Finally, after all the hype, sailing day had arrived. Second Officer Lightoller recalled, "from end to end the ship which for days had been like a nest of bees, now resembled a hive of about to swarm." At the crack of dawn the Titanic's officer arrived, changed into their uniforms and began a mandatory lifeboat drill. At 9:30 AM, most of the ship's Second and Third class passengers arrived and saw the massive ship. At 11:30 in the morning, the Titanic's wealthiest passengers arrived at dock in a special first-class boat train from London, it had blue upholstery and gold braid. The wealthiest passenger aboard was Colonel John Jacob Astor with a fortune estimated at around 100 million dollars, he did not survive.
Shortly after midday on April 10,1912 the Titanic was on her way, but trouble was just ahead. The Titanic narrowly escaped a collision with the line New York, whose moorings had snapped in Titanic's enormous wake. Many people thought about jumping off the ship after this incident but things went on as normal in the nice spring afternoon. The Titanic gently passed through the English Channel and arriving in her first port in Chebourg, France around 6:30 PM.

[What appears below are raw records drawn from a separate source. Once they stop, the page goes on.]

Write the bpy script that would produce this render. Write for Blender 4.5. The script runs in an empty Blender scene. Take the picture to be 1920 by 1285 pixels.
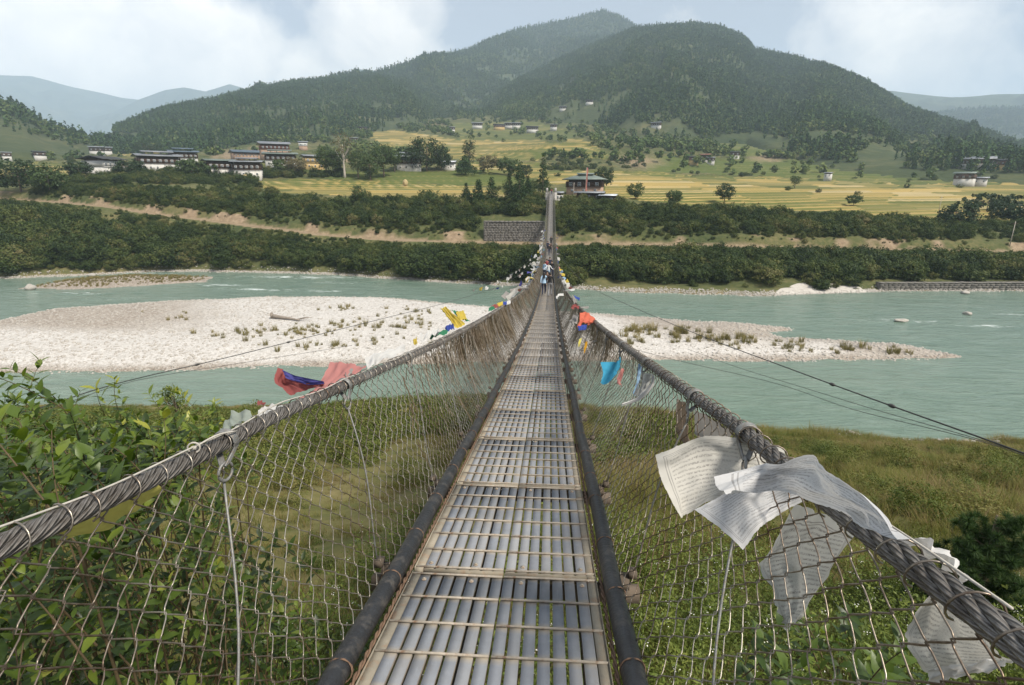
import bpy, math, random
import numpy as np
from mathutils import Vector, Matrix

# ------------------------------------------------------------------ camera, sky, sun, exposure
scene = bpy.context.scene
COL = scene.collection
F_PX = 1067.0                      # focal length in pixels of the 1920 px wide photograph (20 mm on full frame)
TH, PS = math.radians(15.3), math.radians(3.89)
CAM = np.array([0.227, 0.0, 20.0])
cam_data = bpy.data.cameras.new('camera')
cam_data.sensor_width = 36.0
cam_data.lens = 36.0 * F_PX / 1920.0
cam_data.clip_start = 0.05
cam_data.clip_end = 60000.0
cam = bpy.data.objects.new('camera', cam_data)
COL.objects.link(cam)
cam.location = CAM
cam.rotation_euler = (math.pi / 2 - TH, 0.0, PS)
scene.camera = cam

SUN_EL, SUN_AZ = math.radians(52), math.radians(128)      # azimuth clockwise from +Y: behind the camera, to the right
world = bpy.data.worlds.new('World')
scene.world = world
world.use_nodes = True

sun_data = bpy.data.lights.new('sun', 'SUN')
sun_data.energy = 3.3
sun_data.angle = math.radians(11)
sun_data.color = (1.0, 0.93, 0.82)
sun = bpy.data.objects.new('sun', sun_data)
COL.objects.link(sun)
sun_dir = Vector((math.sin(SUN_AZ) * math.cos(SUN_EL), math.cos(SUN_AZ) * math.cos(SUN_EL), math.sin(SUN_EL)))
sun.rotation_euler = sun_dir.to_track_quat('Z', 'Y').to_euler()
sun.location = (0, 0, 300)

scene.render.engine = 'CYCLES'
scene.view_settings.view_transform = 'Standard'
scene.view_settings.look = 'None'
scene.view_settings.gamma = 1.0
scene.view_settings.use_curve_mapping = False
scene.view_settings.exposure = 0.70
cy = scene.cycles
cy.use_denoising = True
cy.max_bounces = 6
cy.diffuse_bounces = 3
cy.glossy_bounces = 2
cy.transmission_bounces = 3
cy.transparent_max_bounces = 8
cy.volume_bounces = 1
cy.caustics_reflective = False
cy.caustics_refractive = False
cy.sample_clamp_indirect = 4.0


class NT:
    """tiny helper to write node trees"""
    def __init__(self, tree):
        self.t = tree
        tree.nodes.clear()

    def n(self, typ, **kw):
        nd = self.t.nodes.new(typ)
        ins = kw.pop('ins', {})
        for k, v in kw.items():
            setattr(nd, k, v)
        for k, v in ins.items():
            sock = nd.inputs[k]
            if isinstance(v, bpy.types.NodeSocket):
                self.t.links.new(v, sock)
            else:
                sock.default_value = v
        return nd

    def l(self, a, b):
        self.t.links.new(a, b)

    def math(self, op, a, b=0.0, c=0.0, clamp=False):
        nd = self.n('ShaderNodeMath', operation=op, use_clamp=clamp)
        for i, v in enumerate((a, b, c)):
            if isinstance(v, bpy.types.NodeSocket):
                self.l(v, nd.inputs[i])
            else:
                nd.inputs[i].default_value = v
        return nd.outputs[0]

    def vmath(self, op, a, b=(0, 0, 0)):
        nd = self.n('ShaderNodeVectorMath', operation=op)
        for i, v in enumerate((a, b)):
            if isinstance(v, bpy.types.NodeSocket):
                self.l(v, nd.inputs[i])
            else:
                nd.inputs[i].default_value = v
        return nd

    def mix(self, fac, a, b, blend='MIX'):
        nd = self.n('ShaderNodeMix', data_type='RGBA', blend_type=blend)
        for sock, v in ((nd.inputs[0], fac), (nd.inputs[6], a), (nd.inputs[7], b)):
            if isinstance(v, bpy.types.NodeSocket):
                self.l(v, sock)
            else:
                sock.default_value = v if not isinstance(v, tuple) else (*v, 1.0)[:4]
        return nd.outputs[2]

    def ramp(self, fac, stops, interp='LINEAR'):
        nd = self.n('ShaderNodeValToRGB')
        nd.color_ramp.interpolation = interp
        el = nd.color_ramp.elements
        while len(el) < len(stops):
            el.new(0.5)
        for e, (p, c) in zip(el, stops):
            e.position = p
            e.color = (c, c, c, 1) if not isinstance(c, tuple) else (*c, 1)
        self.l(fac, nd.inputs[0])
        return nd.outputs[0]

    def noise(self, vec, scale, detail=4.0, rough=0.55, dist=0.0, out=0):
        nd = self.n('ShaderNodeTexNoise', ins={'Scale': scale, 'Detail': detail, 'Roughness': rough, 'Distortion': dist})
        if vec is not None:
            self.l(vec, nd.inputs['Vector'])
        return nd.outputs[out]


def cam_axes():
    fwd = np.array([-math.sin(PS) * math.cos(TH), math.cos(PS) * math.cos(TH), -math.sin(TH)])
    rt = np.array([math.cos(PS), math.sin(PS), 0.0])
    return fwd, rt, np.cross(rt, fwd)


FWD, RT, UP = cam_axes()


def ray(px, py):
    """world direction of a pixel of the 1920 x 1285 photograph"""
    px, py = np.asarray(px, float), np.asarray(py, float)
    d = FWD * F_PX + RT * (px[..., None] - 960) + UP * (642.5 - py[..., None])
    return d / np.linalg.norm(d, axis=-1, keepdims=True)


def atY(px, py, Y):
    d = ray(px, py)
    return CAM + d * (np.asarray(Y, float) / d[..., 1])[..., None]


def atZ(px, py, Z):
    d = ray(px, py)
    return CAM + d * ((np.asarray(Z, float) - CAM[2]) / d[..., 2])[..., None]


def proj(P):
    v = np.asarray(P, float) - CAM
    w = np.maximum(v @ FWD, 1e-3)
    return 960 + F_PX * (v @ RT) / w, 642.5 - F_PX * (v @ UP) / w, v @ FWD


# sky: Nishita daylight under broken cumulus and a thin veil
nt = NT(world.node_tree)
tc = nt.n('ShaderNodeTexCoord')
sky = nt.n('ShaderNodeTexSky', sky_type='NISHITA', sun_disc=False, sun_elevation=SUN_EL, sun_rotation=SUN_AZ,
           altitude=1200.0, air_density=1.0, dust_density=2.2, ozone_density=1.0)
dirv = tc.outputs['Generated']
warp = nt.noise(dirv, 4.0, 5.0, 0.6, out=1)
wv = nt.vmath('SCALE', nt.vmath('SUBTRACT', warp, (0.5, 0.5, 0.5)).outputs[0])
wv.inputs['Scale'].default_value = 0.14
dw = nt.vmath('ADD', dirv, wv.outputs[0]).outputs[0]


def blob(px, py, inner, outer, amp):
    c = ray(px, py)
    d = nt.vmath('DISTANCE', dw, tuple(c)).outputs['Value']
    mr = nt.n('ShaderNodeMapRange', interpolation_type='SMOOTHSTEP', ins={'Value': d, 'From Min': outer, 'From Max': inner, 'To Max': amp})
    return mr.outputs[0]


puff = nt.noise(dw, 5.5, 8.0, 0.58)
wide = nt.noise(dirv, 2.2, 3.0, 0.5)
tot = nt.ramp(wide, [(0.45, 0.0), (0.75, 0.55)])
for b in ((60, 40, .08, .36, .95), (260, 95, .04, .24, .95), (430, 135, .02, .18, .9), (580, 160, .01, .12, .8), (720, 70, .02, .16, .85), (820, 110, .01, .09, .6), (-300, 60, .2, .5, .9),
          (1720, 110, .02, .36, .42), (1300, 10, .01, .14, .3)):
    tot = nt.math('MAXIMUM', tot, blob(*b))
cl = nt.math('ADD', tot, nt.math('MULTIPLY', nt.math('SUBTRACT', puff, 0.5), 1.5))
cl = nt.ramp(cl, [(0.22, 0.0), (0.40, 0.45), (0.75, 1.0)])
veil = nt.mix(0.62, sky.outputs[0], (7.6, 8.1, 9.0))
shade = nt.ramp(nt.noise(dw, 7.0, 7.0, 0.6), [(0.34, (11.6, 11.4, 11.3)), (0.66, (16.6, 15.6, 14.2))])
skyc = nt.mix(cl, veil, shade)
bg = nt.n('ShaderNodeBackground', ins={'Color': skyc, 'Strength': 0.06})
nt.l(bg.outputs[0], nt.n('ShaderNodeOutputWorld').inputs[0])

rng = np.random.default_rng(7)
random.seed(7)


# ------------------------------------------------------------------ mesh helpers
def make_mesh(name, V, quads=None, tris=None, smooth=False, attrs=None, uv=None):
    V = np.ascontiguousarray(V, np.float32).reshape(-1, 3)
    q = np.zeros((0, 4), np.int32) if quads is None else np.asarray(quads, np.int32).reshape(-1, 4)
    t = np.zeros((0, 3), np.int32) if tris is None else np.asarray(tris, np.int32).reshape(-1, 3)
    me = bpy.data.meshes.new(name)
    me.vertices.add(len(V))
    me.vertices.foreach_set('co', V.ravel())
    loops = np.concatenate([q.ravel(), t.ravel()])
    me.loops.add(len(loops))
    me.loops.foreach_set('vertex_index', loops)
    npoly = len(q) + len(t)
    me.polygons.add(npoly)
    starts = np.concatenate([np.arange(len(q)) * 4, len(q) * 4 + np.arange(len(t)) * 3]).astype(np.int32)
    me.polygons.foreach_set('loop_start', starts)
    if smooth:
        me.polygons.foreach_set('use_smooth', np.ones(npoly, bool))
    if attrs:
        for k, (dom, a) in attrs.items():
            at = me.attributes.new(k, 'FLOAT', dom)
            at.data.foreach_set('value', np.ascontiguousarray(a, np.float32).ravel())
    if uv is not None:
        ul = me.uv_layers.new(name='UVMap')
        ul.data.foreach_set('uv', np.ascontiguousarray(uv, np.float32)[loops].ravel())
    me.update()
    return me


def obj(name, me, mat=None, parent=None, loc=None, rot=None, link=True):
    o = bpy.data.objects.new(name, me)
    if link:
        COL.objects.link(o)
    if mat is not None and len(me.materials) == 0:
        for m in (mat if isinstance(mat, (list, tuple)) else [mat]):
            me.materials.append(m)
    if parent is not None:
        o.parent = parent
    if loc is not None:
        o.location = [float(c) for c in loc]
    if rot is not None:
        o.rotation_euler = [float(c) for c in rot]
    return o


def tag(o, label=None, cat=None, group=None, kind=None):
    if label:
        o['label'] = label
    if cat:
        o['category'] = cat
    if group:
        o['group'] = group
    if kind:
        o['kind'] = kind
    return o


def empty(name, loc=(0, 0, 0), rotz=0.0):
    o = bpy.data.objects.new(name, None)
    COL.objects.link(o)
    o.location = [float(c) for c in loc]
    o.rotation_euler = (0, 0, rotz)
    o.empty_display_size = 0.2
    return o


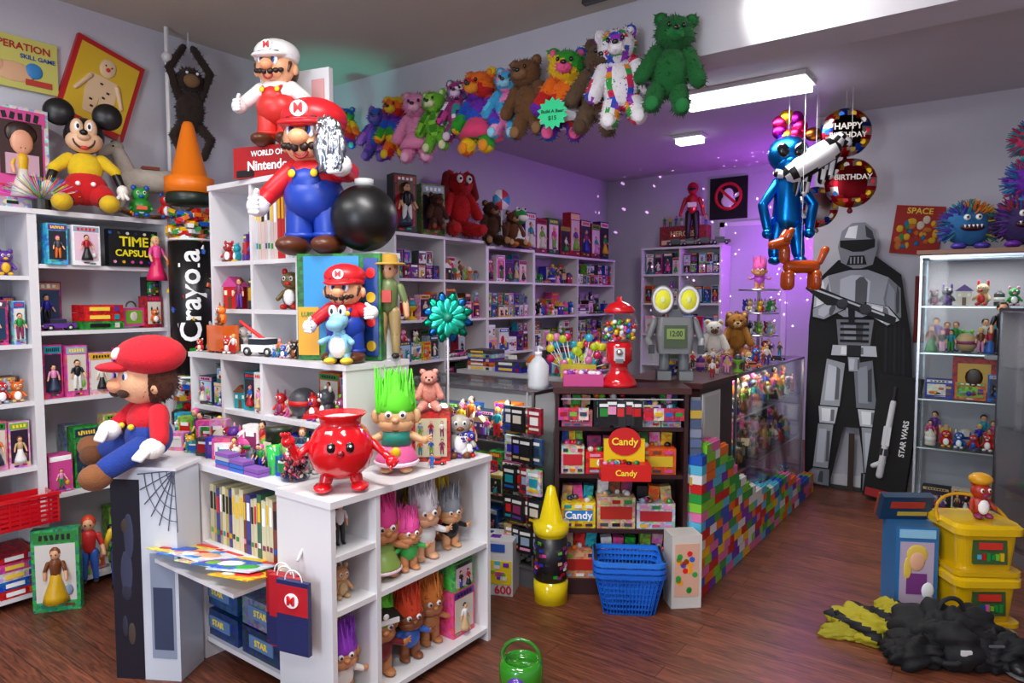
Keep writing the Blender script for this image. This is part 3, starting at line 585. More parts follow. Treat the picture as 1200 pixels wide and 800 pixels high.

While she was docked in Chebourg's Deep Water Harbor, she took aboard mail, and 247 more passengers. Of the 247 passengers, 142 were in first-class, thirty were second-class and over a hundred were third-class.
Titanic's next stop was in the Port of Queenstown, Titanic took on 7 more Second-Class passengers, 113 third-class passengers and 194 sacks of mail. A few people got off the ship while she was in Queenstown- including twenty four year old fireman, John Coffey, who smuggled himself ashore under a pile of empty mail bags. "I still don't like this ship....
I have a strange feeling about it," Wrote Chief Officer Wilde.
But despite all the strange feelings the Titanic steamed on for four more days until the night of April 14, 1912.